In a church our size, it’s easy to get lost in the crowd. Fellowship groups are a great way to help you get connected with other people in a more meaningful way. We want you to experience church as a family in which you are known and loved, not just as a meeting you attend on Sunday. God calls us to be a community that is shaped and driven by his mind-blowing grace in Jesus, and so our aim is to help each other apply the gospel to our lives.

What Fellowship Groups are Currently Studying

“How should I live my life?”

When it comes to the art of living, the book of Proverbs is the best place to start, because its wisdom is no less than God’s wisdom.

Fellowship groups will be studying the book of Proverbs using a booklet entitled “The Art of Living”.

What Fellowship Groups Previously Studied

Ruth: Poverty and Plenty by Tim Chester

A 4-week study on Ruth from the Good Book Company.

Encountering the God who works through the circumstances of life, and can turn our ‘poverty’ to ‘plenty’ through Jesus.

This woman from ancient times was no powerful princess – just a young, vulnerable widow, an impoverished outcast. The story records no famous events or places – just a struggling family facing hard times in a small, agricultural community occupied with their livelihoods and customs.

But the hidden hand of God is at work in the lives of these ordinary people, and wonderfully at work in history. God transforms hardship from bitterness to joy; God’s word liberates people to become a community filled with loving kindness towards outsiders; God’s people reach out to their enemies. And most significantly, God’s great plan, to send a promised saviour King to redeem people of all nations, is being worked out.

Like those in the story, we may be just ordinary people, unable to see how the events of our lives will turn out.

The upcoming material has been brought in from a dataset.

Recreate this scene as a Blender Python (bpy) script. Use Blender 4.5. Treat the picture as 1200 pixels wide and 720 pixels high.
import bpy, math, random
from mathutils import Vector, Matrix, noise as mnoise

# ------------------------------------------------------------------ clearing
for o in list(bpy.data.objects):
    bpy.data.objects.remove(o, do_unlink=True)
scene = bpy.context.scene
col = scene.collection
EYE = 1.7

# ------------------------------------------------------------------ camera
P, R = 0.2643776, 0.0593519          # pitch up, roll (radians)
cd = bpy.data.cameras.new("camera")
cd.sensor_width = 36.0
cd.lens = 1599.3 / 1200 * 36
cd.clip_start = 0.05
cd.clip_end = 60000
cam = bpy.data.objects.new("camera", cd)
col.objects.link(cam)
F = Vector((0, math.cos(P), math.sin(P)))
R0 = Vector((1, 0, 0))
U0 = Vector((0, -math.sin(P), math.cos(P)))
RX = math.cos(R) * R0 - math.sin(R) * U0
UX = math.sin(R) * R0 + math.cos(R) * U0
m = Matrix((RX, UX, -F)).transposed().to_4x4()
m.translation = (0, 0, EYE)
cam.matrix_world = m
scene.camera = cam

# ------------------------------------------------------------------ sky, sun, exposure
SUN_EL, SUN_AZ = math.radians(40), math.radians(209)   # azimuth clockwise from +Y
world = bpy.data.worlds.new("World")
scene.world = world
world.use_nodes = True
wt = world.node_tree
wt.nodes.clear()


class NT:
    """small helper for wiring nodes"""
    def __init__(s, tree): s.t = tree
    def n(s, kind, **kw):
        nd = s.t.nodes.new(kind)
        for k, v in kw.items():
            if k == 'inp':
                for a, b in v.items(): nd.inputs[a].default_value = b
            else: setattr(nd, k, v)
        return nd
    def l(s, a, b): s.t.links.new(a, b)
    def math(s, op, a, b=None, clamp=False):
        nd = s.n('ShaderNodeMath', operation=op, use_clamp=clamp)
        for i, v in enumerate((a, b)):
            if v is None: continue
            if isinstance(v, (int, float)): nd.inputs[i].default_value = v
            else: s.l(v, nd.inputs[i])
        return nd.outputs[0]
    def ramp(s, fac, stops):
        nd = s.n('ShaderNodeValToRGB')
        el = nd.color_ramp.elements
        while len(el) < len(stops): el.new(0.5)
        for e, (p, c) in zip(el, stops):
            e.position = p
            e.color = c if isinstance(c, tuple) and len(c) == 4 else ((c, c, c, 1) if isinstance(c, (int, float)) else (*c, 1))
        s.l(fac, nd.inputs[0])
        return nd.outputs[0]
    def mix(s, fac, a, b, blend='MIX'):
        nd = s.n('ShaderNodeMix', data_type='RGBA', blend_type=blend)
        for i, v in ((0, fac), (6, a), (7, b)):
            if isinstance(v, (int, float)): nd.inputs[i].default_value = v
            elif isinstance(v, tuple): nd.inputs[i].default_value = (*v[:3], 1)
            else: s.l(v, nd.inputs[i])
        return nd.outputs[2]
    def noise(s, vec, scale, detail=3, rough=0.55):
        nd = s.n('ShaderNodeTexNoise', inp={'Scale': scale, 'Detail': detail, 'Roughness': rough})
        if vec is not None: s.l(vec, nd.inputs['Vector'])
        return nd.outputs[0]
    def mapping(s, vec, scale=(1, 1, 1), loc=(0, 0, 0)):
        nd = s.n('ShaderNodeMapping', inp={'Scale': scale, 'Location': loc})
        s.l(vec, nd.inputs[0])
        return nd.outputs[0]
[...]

But by encountering the God who works through the circumstances of life, we too can discover the God who can turn our ‘poverty’ to ‘plenty’ through Jesus Christ.

1. A hidden hand (Ruth 1-2)
2. A liberating word (Ruth 2)
3. A welcoming community (Ruth 2-3)
4. A faithful Redeemer (Ruth 4)

A typical fellowship group…

  • has between 6-12 people
  • is open to anyone interested
  • has one or two leaders
  • meets every other week throughout the term
  • normally meets in someone’s house, but could meet anywhere.
  • studies a book of the Bible (or maybe a Bible theme)
  • makes time for discussion
  • fosters prayer for each other
  • will not make you say or do anything
  • will encourage openness and honesty
  • needs time to develop relationships and trust
  • hopefully provides good coffee
  • will seek to offer practical help to its members, whatever the need
  • welcomes new people all the time
  • should divide when it gets too big
  • might participate in occasional service projects
  • might enjoy the odd social event instead of a regular meeting
  • is made up of sinners only, and is therefore frustrating at times!